La Corte di Giustizia dell’Unione europea ha stabilito che Google deve rimuovere dal motore di ricerca i contenuti “manifestamente inaccurati“. Gli utenti possono quindi chiedere la de-indicizzazione dei dati personali, senza prima ottenere una sentenza del giudice. L’azienda di Mountain View ha comunicato che i contenuti in questione non sono più disponibili da molto tempo. Il cosiddetto “diritto all’oblio” è sancito dall’art. 17 del GDPR (Regolamento generale sulla protezione dei dati).
Google deve rimuovere i contenuti falsi
Google può eliminare diverse informazioni personali dal motore di ricerca, se la stessa operazione non viene effettuata dal proprietario (editore) del sito web. Recentemente è stata aggiunta la possibilità di rimuovere altri dati sensibili, in modo da rispettare il diritto alla cancellazione (diritto all’oblio).
L’intervento della Corte di Giustizia dell’Unione europea era stato chiesto dalla Corte di Cassazione della Germania per conto di due manager. Cercando i loro nomi, Google mostrava link ad articoli che criticavano il modello di business adottato dalla loro azienda. L’azienda di Mountain View aveva respinto la richiesta di rimozione dei contenuti.
La Corte di Giustizia ha sottolineato che il diritto alla protezione dei dati personali deve essere valutato caso per caso, tenendo conto che l’art. 17 del GDPR esclude la cancellazione se l’informazione è di pubblico interesse. I giudici hanno tuttavia stabilito che il diritto alla libertà di espressione e informazione non si applica nel caso in cui il contenuto indicizzato sia inaccurato. Per questo motivo, Google deve soddisfare la richiesta di cancellazione.

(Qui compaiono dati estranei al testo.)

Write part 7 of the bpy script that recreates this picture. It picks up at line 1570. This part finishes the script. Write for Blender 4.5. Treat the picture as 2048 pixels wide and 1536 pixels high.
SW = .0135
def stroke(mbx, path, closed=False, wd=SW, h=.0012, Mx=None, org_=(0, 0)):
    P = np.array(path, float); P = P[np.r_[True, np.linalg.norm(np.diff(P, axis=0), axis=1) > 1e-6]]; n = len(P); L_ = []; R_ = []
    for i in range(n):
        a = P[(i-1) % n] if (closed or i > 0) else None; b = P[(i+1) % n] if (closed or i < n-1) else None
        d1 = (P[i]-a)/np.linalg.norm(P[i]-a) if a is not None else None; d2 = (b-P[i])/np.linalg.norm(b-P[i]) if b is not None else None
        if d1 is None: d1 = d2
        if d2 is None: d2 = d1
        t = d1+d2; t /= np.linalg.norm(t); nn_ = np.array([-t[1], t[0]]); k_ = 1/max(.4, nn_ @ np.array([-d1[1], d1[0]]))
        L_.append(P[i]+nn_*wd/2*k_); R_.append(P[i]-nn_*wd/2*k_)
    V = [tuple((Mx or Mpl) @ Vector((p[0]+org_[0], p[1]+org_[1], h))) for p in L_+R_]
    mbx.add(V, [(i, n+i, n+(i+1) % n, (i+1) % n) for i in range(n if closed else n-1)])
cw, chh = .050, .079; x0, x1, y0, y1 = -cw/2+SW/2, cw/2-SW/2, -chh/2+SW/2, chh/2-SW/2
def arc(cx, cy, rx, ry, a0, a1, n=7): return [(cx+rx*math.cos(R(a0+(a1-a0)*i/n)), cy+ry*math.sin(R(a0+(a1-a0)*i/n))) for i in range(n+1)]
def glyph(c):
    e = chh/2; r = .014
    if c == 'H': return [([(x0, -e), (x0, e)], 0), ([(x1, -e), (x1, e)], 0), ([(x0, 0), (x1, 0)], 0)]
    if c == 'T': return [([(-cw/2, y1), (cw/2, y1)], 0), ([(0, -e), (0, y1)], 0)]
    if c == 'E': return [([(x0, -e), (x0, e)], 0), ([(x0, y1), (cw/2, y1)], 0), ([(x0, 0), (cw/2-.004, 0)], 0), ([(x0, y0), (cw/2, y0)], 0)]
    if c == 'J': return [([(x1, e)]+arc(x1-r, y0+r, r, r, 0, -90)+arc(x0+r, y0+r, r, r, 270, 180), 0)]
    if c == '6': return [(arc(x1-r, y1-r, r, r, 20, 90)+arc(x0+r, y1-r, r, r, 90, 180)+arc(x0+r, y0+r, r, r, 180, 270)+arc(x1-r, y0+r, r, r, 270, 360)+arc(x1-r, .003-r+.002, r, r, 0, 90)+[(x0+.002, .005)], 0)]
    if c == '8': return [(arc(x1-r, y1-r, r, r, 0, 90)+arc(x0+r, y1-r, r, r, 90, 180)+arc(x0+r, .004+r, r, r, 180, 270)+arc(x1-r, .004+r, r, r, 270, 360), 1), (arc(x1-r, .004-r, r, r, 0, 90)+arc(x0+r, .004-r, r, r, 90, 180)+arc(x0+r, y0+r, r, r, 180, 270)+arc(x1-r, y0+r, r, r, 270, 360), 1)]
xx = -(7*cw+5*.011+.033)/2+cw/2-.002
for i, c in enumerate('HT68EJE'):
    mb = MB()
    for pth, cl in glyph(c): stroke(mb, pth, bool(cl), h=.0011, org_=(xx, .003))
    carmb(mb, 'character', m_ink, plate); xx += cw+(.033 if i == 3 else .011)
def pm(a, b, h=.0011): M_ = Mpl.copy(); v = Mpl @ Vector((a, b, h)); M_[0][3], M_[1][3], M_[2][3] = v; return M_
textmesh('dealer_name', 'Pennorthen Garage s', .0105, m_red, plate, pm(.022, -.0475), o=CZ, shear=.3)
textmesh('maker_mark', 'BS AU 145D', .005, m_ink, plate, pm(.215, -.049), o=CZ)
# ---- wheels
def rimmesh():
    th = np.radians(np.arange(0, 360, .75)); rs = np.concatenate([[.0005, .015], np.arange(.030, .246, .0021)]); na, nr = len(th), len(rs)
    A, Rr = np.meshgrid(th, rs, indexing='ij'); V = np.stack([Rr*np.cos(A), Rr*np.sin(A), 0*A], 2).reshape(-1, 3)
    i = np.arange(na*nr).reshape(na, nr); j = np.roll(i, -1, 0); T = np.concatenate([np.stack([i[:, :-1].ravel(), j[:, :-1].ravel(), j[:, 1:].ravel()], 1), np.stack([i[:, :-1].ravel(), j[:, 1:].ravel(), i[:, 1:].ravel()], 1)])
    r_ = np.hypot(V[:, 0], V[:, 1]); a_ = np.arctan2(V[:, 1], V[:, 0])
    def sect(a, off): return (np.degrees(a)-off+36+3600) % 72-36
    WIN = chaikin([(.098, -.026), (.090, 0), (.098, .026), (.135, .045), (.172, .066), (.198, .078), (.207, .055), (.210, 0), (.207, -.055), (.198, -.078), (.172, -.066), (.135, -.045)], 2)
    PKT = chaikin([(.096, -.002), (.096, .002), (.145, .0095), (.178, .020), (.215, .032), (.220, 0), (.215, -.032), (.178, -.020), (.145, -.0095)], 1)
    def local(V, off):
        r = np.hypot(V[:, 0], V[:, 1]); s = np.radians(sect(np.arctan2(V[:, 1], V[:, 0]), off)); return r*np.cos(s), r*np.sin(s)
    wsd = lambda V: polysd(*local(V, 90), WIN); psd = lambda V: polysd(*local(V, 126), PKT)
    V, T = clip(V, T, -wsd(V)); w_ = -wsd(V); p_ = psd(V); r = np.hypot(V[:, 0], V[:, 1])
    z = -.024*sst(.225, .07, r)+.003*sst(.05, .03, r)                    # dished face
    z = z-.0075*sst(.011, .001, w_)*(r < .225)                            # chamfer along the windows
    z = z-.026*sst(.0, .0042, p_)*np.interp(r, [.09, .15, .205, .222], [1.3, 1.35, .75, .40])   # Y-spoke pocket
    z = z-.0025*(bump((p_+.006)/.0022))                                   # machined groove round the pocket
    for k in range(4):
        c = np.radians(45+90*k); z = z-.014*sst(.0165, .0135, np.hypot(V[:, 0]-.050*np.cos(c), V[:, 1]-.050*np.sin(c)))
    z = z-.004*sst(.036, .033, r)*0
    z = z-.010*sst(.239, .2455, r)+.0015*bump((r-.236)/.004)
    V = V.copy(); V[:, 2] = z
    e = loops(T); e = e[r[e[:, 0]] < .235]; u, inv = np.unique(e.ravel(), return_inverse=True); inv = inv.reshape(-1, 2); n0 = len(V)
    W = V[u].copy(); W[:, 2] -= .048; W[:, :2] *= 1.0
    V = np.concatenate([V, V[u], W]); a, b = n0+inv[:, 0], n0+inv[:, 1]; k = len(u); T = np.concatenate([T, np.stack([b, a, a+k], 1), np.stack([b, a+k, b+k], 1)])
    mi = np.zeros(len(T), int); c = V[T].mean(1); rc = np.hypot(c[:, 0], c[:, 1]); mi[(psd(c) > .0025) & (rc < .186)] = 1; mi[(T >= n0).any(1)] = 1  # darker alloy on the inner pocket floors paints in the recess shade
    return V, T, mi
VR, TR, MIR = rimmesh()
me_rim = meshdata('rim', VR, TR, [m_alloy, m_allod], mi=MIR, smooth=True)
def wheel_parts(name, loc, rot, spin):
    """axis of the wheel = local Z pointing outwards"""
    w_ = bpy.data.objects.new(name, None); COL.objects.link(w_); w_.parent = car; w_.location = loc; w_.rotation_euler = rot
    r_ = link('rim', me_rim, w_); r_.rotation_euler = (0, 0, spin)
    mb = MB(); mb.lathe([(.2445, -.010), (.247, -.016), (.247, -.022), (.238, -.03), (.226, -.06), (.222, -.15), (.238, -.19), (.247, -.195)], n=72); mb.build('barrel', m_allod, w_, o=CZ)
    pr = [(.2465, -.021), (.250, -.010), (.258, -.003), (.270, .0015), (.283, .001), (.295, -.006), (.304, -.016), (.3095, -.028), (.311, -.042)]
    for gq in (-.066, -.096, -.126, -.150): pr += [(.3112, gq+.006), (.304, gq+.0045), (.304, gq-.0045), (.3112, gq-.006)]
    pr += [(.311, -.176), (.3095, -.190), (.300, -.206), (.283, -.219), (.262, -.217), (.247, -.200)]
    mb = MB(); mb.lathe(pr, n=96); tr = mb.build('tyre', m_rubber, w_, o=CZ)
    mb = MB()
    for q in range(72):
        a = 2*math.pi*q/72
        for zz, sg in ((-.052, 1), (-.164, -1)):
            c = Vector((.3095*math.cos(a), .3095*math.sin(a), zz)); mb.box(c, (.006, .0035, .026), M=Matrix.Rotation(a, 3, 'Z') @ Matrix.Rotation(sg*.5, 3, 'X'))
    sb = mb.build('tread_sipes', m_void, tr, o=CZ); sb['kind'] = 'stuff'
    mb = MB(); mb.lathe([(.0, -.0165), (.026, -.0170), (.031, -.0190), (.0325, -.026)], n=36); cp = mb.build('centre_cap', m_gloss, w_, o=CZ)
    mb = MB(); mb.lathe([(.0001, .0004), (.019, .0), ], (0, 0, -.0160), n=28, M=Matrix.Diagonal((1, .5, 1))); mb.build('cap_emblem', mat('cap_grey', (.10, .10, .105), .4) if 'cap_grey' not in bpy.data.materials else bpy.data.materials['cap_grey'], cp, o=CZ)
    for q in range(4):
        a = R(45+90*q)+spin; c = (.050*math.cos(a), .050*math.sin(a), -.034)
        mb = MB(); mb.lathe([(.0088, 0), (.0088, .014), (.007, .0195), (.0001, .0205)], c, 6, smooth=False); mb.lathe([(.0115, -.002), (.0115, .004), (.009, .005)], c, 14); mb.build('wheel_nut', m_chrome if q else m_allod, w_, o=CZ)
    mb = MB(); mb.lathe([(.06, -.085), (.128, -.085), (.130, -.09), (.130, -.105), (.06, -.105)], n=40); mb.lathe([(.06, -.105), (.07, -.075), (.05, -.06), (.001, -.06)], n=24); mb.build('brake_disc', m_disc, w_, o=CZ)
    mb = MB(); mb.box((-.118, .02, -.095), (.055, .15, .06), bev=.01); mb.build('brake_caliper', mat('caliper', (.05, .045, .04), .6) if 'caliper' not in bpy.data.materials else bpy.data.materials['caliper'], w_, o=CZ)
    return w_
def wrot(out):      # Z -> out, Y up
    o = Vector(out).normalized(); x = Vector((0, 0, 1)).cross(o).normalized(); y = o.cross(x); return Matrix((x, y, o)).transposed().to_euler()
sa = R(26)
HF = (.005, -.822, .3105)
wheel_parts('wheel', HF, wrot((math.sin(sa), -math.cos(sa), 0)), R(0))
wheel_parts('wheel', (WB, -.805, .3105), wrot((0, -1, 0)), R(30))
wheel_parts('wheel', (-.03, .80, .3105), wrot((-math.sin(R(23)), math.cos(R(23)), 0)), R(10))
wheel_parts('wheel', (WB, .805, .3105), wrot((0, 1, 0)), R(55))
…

Gli utenti non sono obbligati ad ottenere una sentenza del giudice contro l’editore del sito web, ma è sufficiente fornire prove pertinenti a sostegno della richiesta, ovvero che dimostrano la manifesta inesattezza delle informazioni. Se invece non ci sono prove evidenti, Google può respingere la richiesta in assenza di un ordine del giudice.